Opinião
O marketing B2B na era da hiperconetividade
Durante muito tempo, o marketing B2B foi visto como um apoio às vendas: gerar leads, criar brochuras, gerir feiras, organizar eventos. Uma função tática, longe das decisões estratégicas. Mas num mundo onde os ciclos de compra são longos, multidimensionais e profundamente digitais, esta visão tornou-se obsoleta.
Hoje, mais do que nunca, o marketing B2B é uma disciplina estratégica de criação de valor, diferenciação e crescimento sustentado. A lógica do funil — atrair, nutrir, converter — está a ser substituída por uma abordagem centrada na jornada do cliente: não-linear, omnicanal, e com múltiplos pontos de contacto, stakeholders e momentos de decisão. Hoje, a jornada é cada vez mais digital, mas profundamente humana. Exige conhecimento do cliente, conteúdo de valor, e coordenação eficaz entre marketing, vendas e pós-venda.
Como estamos a responder a esta transformação nas nossas empresas?
Conhecemos com precisão o nosso ciclo de venda real, desde o primeiro contacto até à renovação ou expansão do contrato?
Temos mapeadas as personas que influenciam a decisão? Sabemos como e onde se informam?
As equipas de marketing estão envolvidas na definição da proposta de valor, na criação de soluções e na retenção de clientes?
Utilizamos dados para personalizar a jornada, prever intenções de compra e priorizar contas estratégicas?
Muitas empresas continuam a medir o sucesso do marketing pelo número de Marketing Qualified Leads (MQLs), ignorando que o valor real está na qualidade das interações, na profundidade do relacionamento e na capacidade de influenciar decisões ao longo do tempo. O marketing moderno em B2B trabalha com conceitos como Account-Based Marketing (ABM), Revenue Operations (RevOps), Customer Journey Orchestration e Intent Data. É, acima de tudo, um processo de construção de confiança escalável.
No plano internacional, empresas como a Salesforce, a SAP ou a HubSpot transformaram o seu marketing em hubs estratégicos de insights, co-criação e personalização. Mas em Portugal também há bons exemplos. A Vicaima, líder em portas técnicas para edifícios, desenvolveu conteúdos técnicos em múltiplos idiomas, integrando marketing e engenharia para apoiar decisores e prescritores.

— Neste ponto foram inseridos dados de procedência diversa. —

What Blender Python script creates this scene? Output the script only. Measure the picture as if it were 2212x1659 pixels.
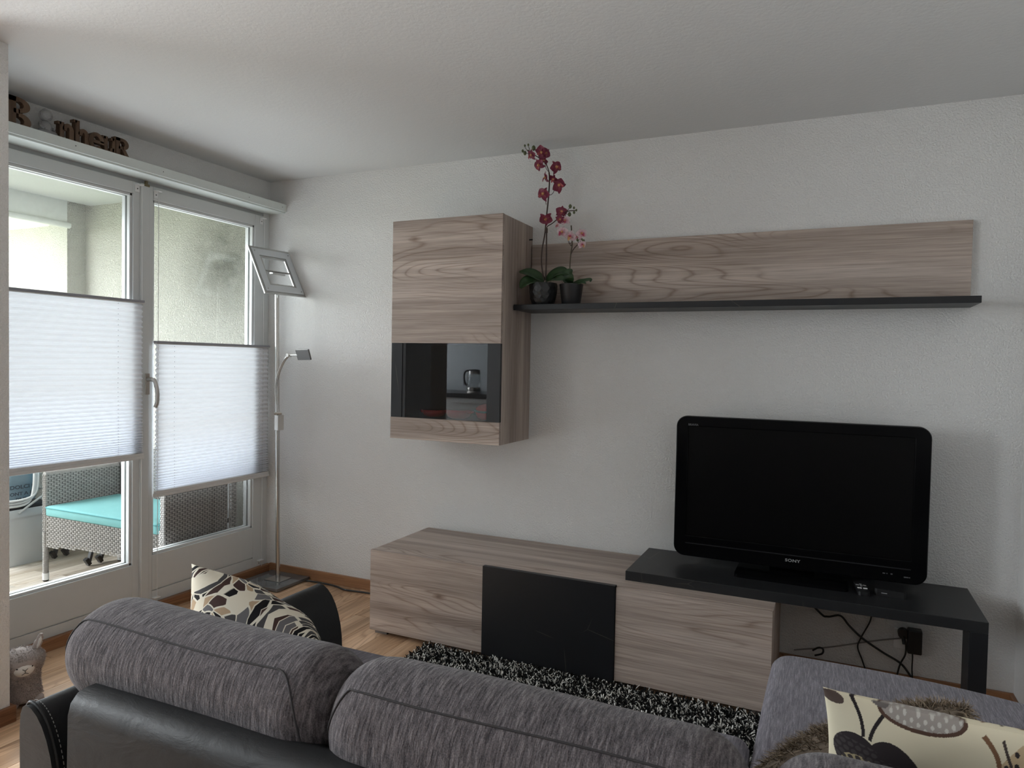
import bpy, bmesh, math, random
import numpy as np
from mathutils import Vector, Matrix, Euler

S = bpy.context.scene
for o in list(bpy.data.objects):
    bpy.data.objects.remove(o)
C = S.collection
PI = math.pi

# ---------------------------------------------------------------- camera
cam_data = bpy.data.cameras.new('camera')
cam_data.sensor_width = 36.0
cam_data.lens = 1509.09 / 2212 * 36.0
cam_data.clip_start = 0.05
cam = bpy.data.objects.new('camera', cam_data)
C.objects.link(cam)
yaw, pitch, roll = -0.4278, -0.0294, 0.0190
fw = Vector((math.sin(yaw) * math.cos(pitch), math.cos(yaw) * math.cos(pitch), math.sin(pitch)))
rt = Vector((math.cos(yaw), -math.sin(yaw), 0))
up = rt.cross(fw)
r2 = rt * math.cos(roll) + up * math.sin(roll)
u2 = -rt * math.sin(roll) + up * math.cos(roll)
M = Matrix((r2, u2, -fw)).transposed().to_4x4()
M.translation = Vector((3.158, -3.303, 1.3207))
cam.matrix_world = M
S.camera = cam

# ---------------------------------------------------------------- daylight
world = bpy.data.worlds.new('world')
S.world = world
world.use_nodes = True
wn = world.node_tree
wn.nodes.clear()
w_out = wn.nodes.new('ShaderNodeOutputWorld')
w_bg = wn.nodes.new('ShaderNodeBackground')
w_tc = wn.nodes.new('ShaderNodeTexCoord')
w_sep = wn.nodes.new('ShaderNodeSeparateXYZ')
w_rmp = wn.nodes.new('ShaderNodeValToRGB')
w_rmp.color_ramp.elements[0].position = 0.48
w_rmp.color_ramp.elements[0].color = (0.66, 0.68, 0.63, 1)
w_rmp.color_ramp.elements[1].position = 0.56
w_rmp.color_ramp.elements[1].color = (0.90, 0.95, 1.0, 1)
w_map = wn.nodes.new('ShaderNodeMapRange')
w_map.inputs['From Min'].default_value = -1
wn.links.new(w_tc.outputs['Generated'], w_sep.inputs[0])
wn.links.new(w_sep.outputs['Z'], w_map.inputs['Value'])
wn.links.new(w_map.outputs[0], w_rmp.inputs[0])
wn.links.new(w_rmp.outputs[0], w_bg.inputs[0])
wn.links.new(w_bg.outputs[0], w_out.inputs[0])
w_bg.inputs[1].default_value = 11.5

def portal(name, loc, rot, sx, sy):
    d = bpy.data.lights.new(name, 'AREA')
    d.shape = 'RECTANGLE'; d.size = sx; d.size_y = sy
    d.cycles.is_portal = True
    o = bpy.data.objects.new(name, d); C.objects.link(o)
    o.location = loc; o.rotation_euler = rot
    return o
# openings towards the sky: balcony front, added kitchen window
portal('balcony_daylight', (-2.01, -1.0, 1.10), (0, -PI / 2, 0), 2.34, 1.86)
portal('added_window_portal', (-1.79, -3.275, 1.55), (0, -PI / 2, 0), 1.20, 1.35)

def daylight(name, loc, rot, sx, sy, power, col):
    d = bpy.data.lights.new(name, 'AREA')
    d.shape = 'RECTANGLE'; d.size = sx; d.size_y = sy
    d.energy = power; d.color = col
    o = bpy.data.objects.new(name, d); C.objects.link(o)
    o.location = loc; o.rotation_euler = rot
    return o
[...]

A Amorim Cork Composites apostou num ecossistema digital de inovação aberta para atrair parceiros B2B em sectores como mobilidade e energia. A Critical TechWorks utiliza um storytelling técnico e campanhas de conteúdo personalizado para envolver decisores da indústria automóvel. A Sogrape, por exemplo, desenvolveu uma plataforma digital B2B para parceiros internacionais. A Secil aposta em webinars técnicos, vídeos e conteúdos orientados a engenheiros e decisores de projetos públicos e privados.
Algumas reflexões da máxima importância precisam ser acauteladas:
- existe uma visão integrada da jornada B2B, com pontos de contacto consistentes em canais físicos e digitais?

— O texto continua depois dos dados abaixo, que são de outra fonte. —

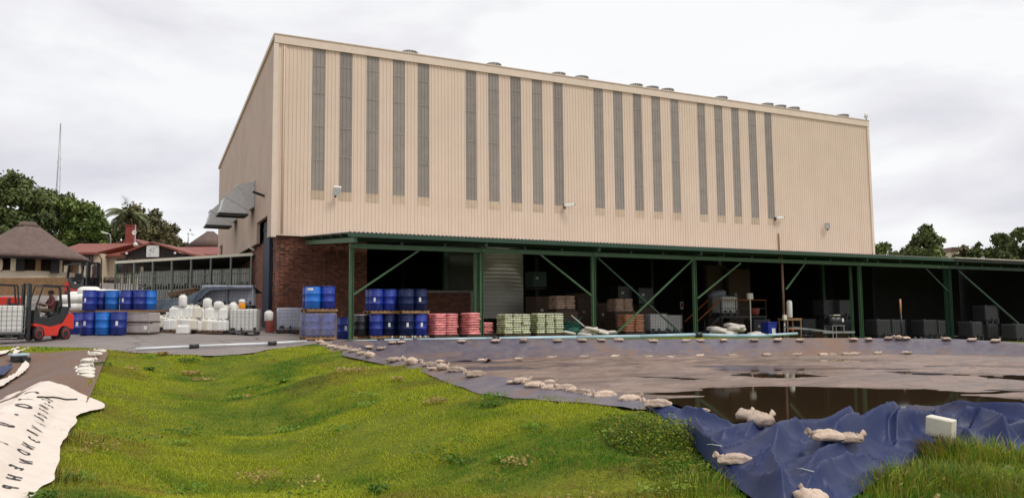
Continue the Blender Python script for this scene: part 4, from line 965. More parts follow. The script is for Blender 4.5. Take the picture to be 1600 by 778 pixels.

- os dados dos clientes estão consolidados ou dispersos em silos?
- as métricas estão alinhadas com o impacto no negócio ou apenas com ações isoladas?
- há equipas com competências digitais, analíticas e criativas?
Num mundo hiperconectado, onde a diferenciação é cada vez mais difícil, o marketing deixa de ser um megafone e passa a ser um sistema nervoso central — capaz de ouvir, interpretar e agir com inteligência. Já não basta comunicar bem: é preciso saber onde, quando e com que mensagem.
A maior transformação, no entanto, não é tecnológica. É cultural.
É aqui que tudo começa: na decisão de mudar a forma como pensamos o marketing B2B. Porque a diferença entre as empresas que crescem de forma sustentada e aquelas que apenas reagem ao mercado está, cada vez mais, na capacidade de alinhar estratégia, marketing e experiência de cliente como um todo coerente.